A Folha sofre de uma incurável atração magnética por muros.
Antecipa, no site, o editorial que lança amanhã dizendo que espera que, com a Quarta-Feira de Cinzas, cesse ” a folia que deu o tom da política nacional nos últimos dias”.
Não vai, porque o carnavalesco governo onde Bolsonaro é o Momo não tem a menor chance de desfilar de outro jeito
Reclama a Folha que isso traz o “travamento da capacidade do país de lidar com desafios gigantescos na área social e na economia”.
Mas diz que “as balizas do regime têm sido bem defendidas e não há sinal visível de que serão atingidas”.
Deve achar que o autoritarismo do governo Bolsonaro é apenas um carro alegórico de sua folia.
Deveria trocar seu tom pedante de quem “critica mas apoia, em nome do mercado” pela simplicidade do samba da Mangueira: “não tem futuro sem partilha, nem messias de arma na mão”.
Foliões na política
Enquanto os festejos do Carnaval tomam as cidades brasileiras, renova-se a esperança de que a folia que deu o tom da política nacional nos últimos dias não sobreviva à Quarta-Feira de Cinzas.

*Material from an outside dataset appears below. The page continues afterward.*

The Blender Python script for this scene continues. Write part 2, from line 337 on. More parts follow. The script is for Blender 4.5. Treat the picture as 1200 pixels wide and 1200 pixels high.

Dissipou-se muita energia e flertou-se com aventuras perigosas e até desastres durante a algazarra.
No Ceará, um senador foi baleado ao acometer-se numa retroescavadeira contra policiais amotinados que aterrorizam a população. Em Minas, dos cofres vazios, o governador concedeu aumento de 42% à polícia, e a Assembleia terminou de contemplar o restante do funcionalismo com reajustes salariais.
O presidente da República fez bravata com combustíveis, provocou governadores e ofendeu jornalistas. Um general que o aconselha acusou o Congresso de chantagear o Executivo, o que estimula protestos de rua contra o Legislativo.
A família presidencial abraçou com fervor a causa de um miliciano morto pela polícia, com direito a divulgação de notícias falsas. O ministro da Economia referiu-se a servidores e a empregadas domésticas de maneira depreciativa.
Há coincidência na concentração desses fatos no tempo, mas existe também, a conectá-los, um déficit de responsabilidade e espírito público de autoridades e servidores incumbidos de funções cruciais para a estabilidade, sem a qual nenhuma administração prospera.
No sistema da Carta de 1988, esse papel cabe preponderantemente ao presidente da República. A arquitetura constitucional fez convergir nele os estímulos e os recursos para que se comporte com racionalidade, moderação e responsabilidade, acima de divisões menores da sociedade e da política.
A Presidência, porém, veio perdendo atribuições conforme outros atores institucionais, como o Congresso, foram ganhando importância. Além disso, ocorreu o acidente histórico de ter sido eleito Jair Bolsonaro, que despreza qualquer tipo de mediação e age tomado de um facciosismo rudimentar.
A resultante de um presidente que não assume o papel de coordenador da política nacional e atua como agitador de nichos é compatível com a bagunça que se viu nos últimos dias. Pode haver momentos em que o Congresso supra essa lacuna; no entanto sua própria condição de casa ultrafragmentada impõe limites a esse desempenho.
Os riscos do prolongamento desse statu quo não deveriam ser exagerados. As balizas do regime têm sido bem defendidas e não há sinal visível de que serão atingidas.
Mas há razão para temer pelo travamento da capacidade do país de lidar com desafios gigantescos na área social e na economia. A marcha atual conduz à instabilidade e ao impasse. Que seja descontinuada uma vez findo o Carnaval.